Daughter of Smoke and Bone - Laini Taylor - Review

Karou is a blue-haired art student in Prague who fills notebook after notebook with drawings of fantastical creatures and disappears from time to time on mysterious “errands”. What no one knows is that she can pass through hidden doorways to an office where these fantastical creatures not only exist but brought her up. And her errands revolve around collecting teeth. She is a girl with secrets.

But one day handprints appear etched in these doorways around the world and soon they are on fire. The doors burn down and Karou no longer has a way through. .All this after sneaking through a door she should not have touched, and meeting a seraph in Marrakesh who tries at first to kill her and then asks, “who are you?”. Her world will never be the same, she needs to find a way back, and then the seraph reappears in Prague. So many questions: Why is he following her? What does he want? Who is he? Why is he familiar? And , more importantly, who is she? The angel seems to have answers, but will she regret finding them out?

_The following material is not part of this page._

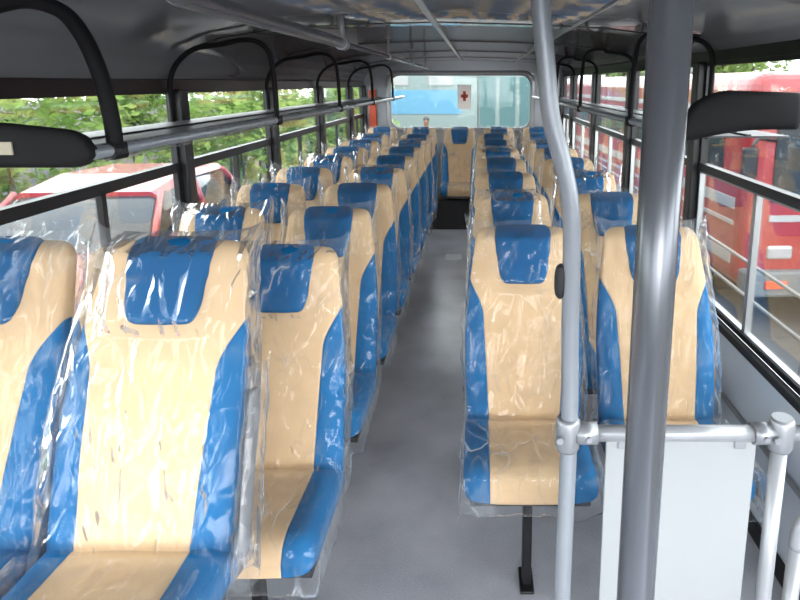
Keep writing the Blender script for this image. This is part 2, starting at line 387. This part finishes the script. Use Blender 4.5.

Once in a while you read a book that stands out, that is different, and that you can’t stop thinking about. You want to shower it in superlatives - and here are mine. I loved this book. I could not put it down. I loved Prague, the mythology with the teeth, Akiva himself, Brimstone, the romance, the mystery, her friend Zuzana – everything. It is dark and edgy, powerful and imaginative, unsettling and different. Full of mystery and oh, such a sizzling romance. It is vivid, beautiful, and written with such craft. It should not be missed. Please, Ms Taylor, can you write the sequel REALLY fast?


Rachel Brooks said...

This book is already on my TBR list. I can't wait to read it!

Also, I’m a new follower— wonderful blog! Stop by my blog and follow me too? :)

Brasil said...

The story of Karou (main character) is compelling and the character Karou is believeable as a teen heeroine who feels out of the ordinary.
The plot flows smoothly. In my opinion the scenes are not overly described.
I am looking forward to Ms Taylor's follow up of this work.